Prince Harry Blasts 'Whitewashed' Court Verdict — Alleges the Judge Had a Reason to Favor the Publisher
After hours of the court verdict being out, Prince Harry has finally issued a scathing statement against the ruling.
When the court verdict in Prince Harry’s case against Associated Newspapers was released, he had been at Chatham House for an event of the Invictus Games. For hours, as details of the court ruling were published online, royal fans waited for the Duke of Sussex’s say on the unfortunate matter. He has now finally released a scathing, lengthy statement, mincing no words in expressing his feelings about the loss.
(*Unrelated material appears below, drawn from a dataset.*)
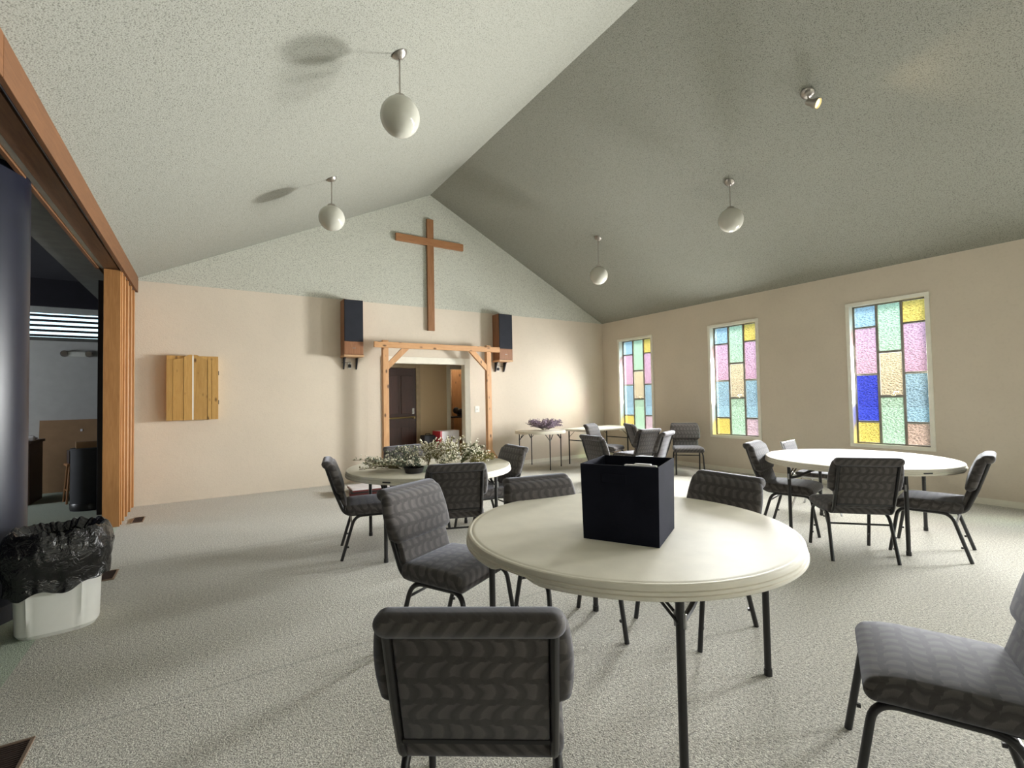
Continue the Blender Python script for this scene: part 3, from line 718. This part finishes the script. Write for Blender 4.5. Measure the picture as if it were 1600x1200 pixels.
# ================================================================== CHAIRS
def lean(z): return -0.222-0.318*(z-0.42)
def make_chair():
    t = empty('banquet_chair')
    # seat cushion, waterfall front
    def sw_(x, y, z):
        u, v = x/0.25, y/0.235
        cr_ = 0.014*(1-u*u)*(1-v*v) if z > 0 else 0
        z2 = z+cr_
        if y > 0.10: z2 -= 0.10*((y-0.10)/0.135)**2*0.28*(1.0 if z > 0 else 0.15)
        return (x*(1+0.03*v), y, z2)
    MB().rbox((0, 0.006, 0.428), (0.247, 0.226, 0.045), 0.034, 4, (8, 8, 2), sw_).build('seat', 'seat', t, 60)
    # backrest: shaped upper pad, flatter lower pad
    def wid(z):
        if z > 0.60: return 0.248+0.018*max(0, 1-((z-0.69)/0.14)**2)
        return 0.222+0.026*max(0, min(1, (z-0.545)/0.055))
    def up_(x, y, z):
        Z = z+0.714
        k = wid(Z)/0.25
        yy = y
        if y > 0: yy += 0.016*(1-(x/0.25)**2)*(1-(z/0.145)**2)
        return (x*k, yy+lean(Z), z)
    MB().rbox((0, 0.018, 0.714), (0.25, 0.034, 0.139), 0.032, 4, (8, 2, 10), up_).build('backrest', 'back', t, 60)
    def lo_(x, y, z): return (x, y+lean(z+0.505), z)
    MB().rbox((0, 0.012, 0.515), (0.212, 0.020, 0.075), 0.016, 3, (6, 1, 4), lo_).build('lower_back_pad', 'back', t, 60)
    # rolled top edge leaning backwards
    def ro_(x, y, z): return (x, y+lean(0.845+z)-0.012, z)
    MB().rbox((0, 0.004, 0.838), (0.242, 0.046, 0.036), 0.0355, 5, (8, 1, 1), ro_).build('top_roll', 'back', t, 60)
    def pa_(x, y, z): return (x, y+lean(z+0.655), z)
    MB().rbox((0, -0.020, 0.655), (0.198, 0.006, 0.185), 0.005, 1, (2, 1, 2), pa_).build('back_panel', 'back', t, 60)
    MB().tube([(-0.20, lean(0.475)-0.022, 0.475), (0.20, lean(0.475)-0.022, 0.475)], 0.010, 6).build('back_crossbar', 'black', t, 40)
    for s in (-1, 1):
        pth = [(s*0.212, -0.04, 0.392)]+arc((s*0.212, -0.15, 0.392), (s*0.212, -0.222, 0.392), (s*0.212, -0.245, 0.455), 6)+[(s*0.212, lean(0.60)-0.024, 0.60), (s*0.212, lean(0.835)-0.024, 0.835)]
        MB().tube(pth, 0.0155, 8, 0.0125).build('back_frame', 'black', t, 50)
        fp = [(s*0.215, 0.02, 0.378)]+arc((s*0.215, 0.14, 0.378), (s*0.222, 0.205, 0.378), (s*0.226, 0.215, 0.315), 6)+[(s*0.236, 0.268, 0.0)]
        MB().tube(fp, 0.0140, 8, 0.0140).box(s*0.226-0.006, s*0.226+0.006, 0.222, 0.236, 0.105, 0.12).build('leg', 'black', t, 50)
        rp = [(s*0.215, 0.02, 0.378)]+arc((s*0.215, -0.07, 0.378), (s*0.222, -0.135, 0.378), (s*0.226, -0.158, 0.315), 6)+[(s*0.236, -0.252, 0.0)]
        MB().tube(rp, 0.0140, 8, 0.0140).box(s*0.228-0.006, s*0.228+0.006, -0.205, -0.190, 0.105, 0.12).build('leg', 'black', t, 50)
        MB().cbox(s*0.212-0.008, s*0.212+0.008, -0.215, -0.17, 0.40, 0.435, 0.003).build('seat_bracket', 'black', t)
    MB().tube([(-0.228, -0.166, 0.295), (0.228, -0.166, 0.295)], 0.008, 8).build('stretcher', 'black', t, 40)
    MB().tube([(-0.21, 0.12, 0.380), (0.21, 0.12, 0.380)], 0.008, 8).build('seat_crossbar', 'black', t, 40)
    return t
ch = make_chair()
CH = [
 (0.763, 1.378, -34.9, 'nearest dark patterned chair, back to the viewer, in front of the foreground table', 'chairs at the foreground table'),
 (1.225, 2.545, -153.0, 'patterned chair left of the foreground table showing its whole lit backrest and seat', 'chairs at the foreground table'),
 (1.803, 2.248, 171.0, 'chair behind the foreground table, backrest showing left of the black bin', 'chairs at the foreground table'),
 (2.531, 1.890, 88.2, 'chair behind the foreground table, backrest showing right of the black bin', 'chairs at the foreground table'),
 (1.285, 4.515, -103.0, 'chair seen in profile at the left end of the flower table', 'chairs at the flower table'),
 (1.850, 3.870, -21.0, 'dark chair with its back to the viewer in front of the flower table', 'chairs at the flower table'),
 (2.500, 4.440, 85.0, 'chair at the right end of the flower table beside the arch post', 'chairs at the flower table'),
 (1.947, 4.980, 185.0, 'chair half hidden behind the flowers on the far side of their table', 'chairs at the flower table'),
 (5.13, 2.600, -166.0, 'chair with pale lit seat left of the right-hand table, facing right', 'chairs at the right-hand table'),
 (4.702, 1.904, -47.2, 'dark chair with its back to the viewer before the right-hand table', 'chairs at the right-hand table'),
 (5.351, 1.537, 11.2, 'chair in profile at the right end of the right-hand table', 'chairs at the right-hand table'),
 (7.270, 5.490, 135.0, 'chair standing alone between the first and middle stained windows', 'chairs by the far corner'),
 (4.753, 4.811, -97.5, 'dark chair turned away just behind the left corner of the black bin', 'chairs by the far corner'),
 (6.39, 6.59, -155.7, 'pale lit chair in front of the corner table', 'chairs by the far corner'),
 (7.060, 6.210, -118.6, 'chair with its edge toward the viewer under the window nearest the corner', 'chairs by the far corner'),
 (5.911, 5.530, -0.6, 'left of two chairs with pale backs turned to the viewer behind the black bin', 'chairs by the far corner'),
 (5.50, 4.935, 21.0, 'right of two chairs with pale backs turned to the viewer behind the black bin', 'chairs by the far corner'),
 (2.137, 0.608, 24.0, 'chair at the lower right picture edge, seat toward the viewer', 'chairs at the foreground table'),
]
for i, (x, y, a, lab, grp) in enumerate(CH):
    o = ch if i == 0 else copy_tree(ch)
    o.location = (x, y, 0); o.rotation_euler = (0, 0, math.radians(a)); tag(o, lab, 'chair', grp)

# chrome-framed chair behind the right-hand table
t = thing('chrome_frame_chair', 'slimmer chrome-framed chair behind the right-hand table', 'chair', (6.20, 2.82, 0), math.radians(-171))
def f1(x, y, z): return (x, y+lean(z+0.66)-0.005, z)
MB().rbox((0, 0.0, 0.66), (0.205, 0.018, 0.13), 0.015, 3, (6, 1, 4), f1).build('backrest', 'back', t, 60)
MB().rbox((0, 0.02, 0.43), (0.225, 0.22, 0.025), 0.02, 3, (6, 6, 1)).build('seat', 'seat', t, 60)
for s in (-1, 1):
    pth = [(s*0.222, 0.20, 0.40)]+arc((s*0.222, -0.14, 0.40), (s*0.222, -0.225, 0.40), (s*0.222, -0.25, 0.48), 6)+[(s*0.222, lean(0.805), 0.805)]
    MB().tube(pth, 0.0125, 8).build('back_frame', 'chrome', t, 50)
    MB().tube([(s*0.222, 0.15, 0.39), (s*0.236, 0.265, 0.0)], 0.011, 8).build('leg', 'chrome', t, 50)
    MB().tube([(s*0.222, -0.12, 0.39), (s*0.236, -0.252, 0.0)], 0.011, 8).build('leg', 'chrome', t, 50)
MB().tube([(-0.222, lean(0.79), 0.79), (0.222, lean(0.79), 0.79)], 0.010, 8).build('top_rail', 'chrome', t, 50)

# ================================================================== things on the foreground table
TZ = 0.7446
t = thing('storage_bin', 'dark navy fabric cube bin standing on the foreground table', 'storage bin', (1.70, 1.62, TZ), math.radians(-61.7))
hb, hb2, Hb, th = 0.172, 0.178, 0.345, 0.006
def wall4(k):
    R = Matrix.Rotation(k*PI/2, 4, 'Z')
    m = MB()
    m.add([R @ Vector(p) for p in [(-hb, -hb, 0), (hb, -hb, 0), (hb2, -hb2, Hb), (-hb2, -hb2, Hb), (-hb+th, -hb+th, 0), (hb-th, -hb+th, 0), (hb2-th, -hb2+th, Hb), (-hb2+th, -hb2+th, Hb)]],
          [(0, 1, 2, 3), (7, 6, 5, 4), (3, 2, 6, 7), (0, 4, 5, 1), (1, 5, 6, 2), (0, 3, 7, 4)])
    return m
for k in range(4): wall4(k).build('side_panel', 'binc', t)
MB().box(-hb, hb, -hb, hb, 0, 0.006).build('base_panel', 'binc', t)
for k in (0, 2):
    R = Matrix.Rotation(k*PI/2, 4, 'Z')
    MB().rbox((-0.02, -hb2-0.001, 0.285), (0.056, 0.004, 0.019), 0.0035, 1, (1, 1, 1), None, R).build('handle_strip', 'binc', t)
t = thing('folded_paper', 'white and grey glossy packet poking up inside the black bin', 'packet', (1.72, 1.62, TZ+0.006), math.radians(-61.7))
MB().cbox(-0.02, 0.13, -0.06, -0.035, 0, 0.325, 0.003).build('white_sheet', 'whitecard', t)
MB().cbox(0.02, 0.10, -0.033, -0.015, 0, 0.328, 0.003).build('grey_sheet', 'steel', t)

# ================================================================== flowers
def leaf_quad(mb, p, d, ln, wd, upv):
    d = d.normalized(); s = d.cross(upv)
    if s.length < 1e-3: s = d.cross(Vector((1, 0, 0)))
    s.normalize(); n = s.cross(d)
    a = p; b = p+d*ln*0.5+s*wd; c = p+d*ln+n*wd*0.2; e = p+d*ln*0.5-s*wd; m = p+d*ln*0.5-n*wd*0.35
    mb.add([a, b, c, e, m], [(0, 1, 4), (1, 2, 4), (2, 3, 4), (3, 0, 4)])
def blossom(mb, p, r):
    vs = [p+Vector((r, 0, 0)), p+Vector((-r, 0, 0)), p+Vector((0, r, 0)), p+Vector((0, -r, 0)), p+Vector((0, 0, r)), p+Vector((0, 0, -r))]
    mb.add(vs, [(0, 2, 4), (2, 1, 4), (1, 3, 4), (3, 0, 4), (2, 0, 5), (1, 2, 5), (3, 1, 5), (0, 3, 5)])
def spray(name, loc, direction, length, height, nb, rng, leafmat, bloommat, nleaf, nflow, lab, grp, fr=0.009, ll=0.035, cat='flowers'):
    t = thing(name, lab, cat, loc, 0, grp)
    st, lf, fl_ = MB(), MB(), MB()
    d0 = Vector(direction).normalized()
    for b in range(nb):
        a = rng.uniform(-0.75, 0.75); dz = Matrix.Rotation(a, 3, 'Z') @ d0
        L = length*rng.uniform(0.55, 1.0); h = height*rng.uniform(0.35, 1.0)
        pts = []
        for i in range(7):
            q = i/6
            p = dz*L*q + Vector((0, 0, 0.012+h*(1-(1-q)**1.6)*(1-0.30*q*rng.random())))
            p += Vector((rng.uniform(-1, 1), rng.uniform(-1, 1), rng.uniform(-0.4, 0.8)))*0.010*q
            p.z = max(p.z, 0.008); pts.append(p)
        st.tube(pts, 0.0022, 4)
        for i in range(nleaf):
            q = rng.uniform(0.12, 1.0); k = min(5, int(q*6)); p = pts[k].lerp(pts[k+1], q*6-k)
            dd_ = Vector((rng.uniform(-1, 1), rng.uniform(-1, 1), rng.uniform(-0.25, 0.9)))
            e = p+dd_.normalized()*ll
            if e.z < 0.006: dd_.z = abs(dd_.z)
            leaf_quad(lf, p, dd_, ll*rng.uniform(0.6, 1.2), ll*0.2, Vector((0, 0, 1)))
        for i in range(nflow):
            q = rng.uniform(0.3, 1.0); k = min(5, int(q*6)); p = pts[k].lerp(pts[k+1], q*6-k)
            p = p+Vector((rng.gauss(0, 1), rng.gauss(0, 1), abs(rng.gauss(0, 1))))*0.020
            p.z = max(p.z, fr+0.003); blossom(fl_, p, fr*rng.uniform(0.6, 1.25))
    tag(st.build('stems', 'stem', t), kind='stuff'); tag(lf.build('leaves', leafmat, t), kind='stuff')
    if fl_.v: tag(fl_.build('blossoms', bloommat, t), kind='stuff')
    return t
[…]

He also, in his statement, subtly mentioned the judge's own past.
He said that he and other claimants had gone to the court “seeking justice and accountability” but they “received neither”. “This judgment represents a complete reversal of the position which previous Judges have taken in relation to the hacking claims successfully brought against both News Group Newspapers and Mirror Group Newspapers (who were represented by, at the time, the Judge who made this decision),” he added, mentioning Justice Nichlin, via Hello!
Notably, Justice Nicklin, the judge who ruled against Harry this time, previously worked as a barrister representing News Group Newspapers and Mirror Group Newspapers in those earlier phone-hacking cases, the same ones Harry successfully won.
The entire basis of the legal battle was based on the claim that the Daily Mail had used unlawful methods to gather information. In his statement, he wrote that the “generic findings” about different private investigators who were found by the courts to have carried out “unlawful activity” at the same time in relation to “similar stories and well-known individuals” were “wholly ignored”. Harry added, “The fact that this Court has chosen to dismiss them represents an inconsistency which is hard to understand or reconcile with common sense, or the evidence heard in the court room itself.”
He didn’t hesitate in claiming that the courts were protecting the Daily Mail. "It is a complete and obvious whitewash, but sadly not altogether unexpected. However, the lengths to which the Court has gone to exonerate the Mail is as shocking as it is totally unwarranted,” he wrote. “When the Court says there is not sufficient evidence of wrongdoing, despite the documents showing otherwise, then one does wonder how justice was ever going to be achieved,” he added further. Harry felt like there was “one rule for the newspapers and another for the claimants”. He added, “While the Claimants presented evidence, Mail journalists simply gave denials, and the Court chose uncritically to believe them, even in the face of inconsistencies, contradictions and blatant untruths that were obvious to neutral observers in Court when compared to the documents.”
The Duke had submitted 14 articles published in the Daily Mail between 2001 and 2013, the majority of which concerned his relationship with then-girlfriend Chelsy Davy. The newspaper was the first to identify her in 2004. In his statement, he wrote that one need not look past the fact that “when another private investigator emailed one of the journalists with the actual British Airways seat number and ticketing details for a young girl simply visiting her boyfriend in return for payment”.
Harry concluded by saying, “We presented to the Court evidence which we believed was compelling at the time and remains so now.” He thanked the claimants’ legal team for “all their hard work” and all the witnesses “who were brave enough to come forward in the pursuit of justice”.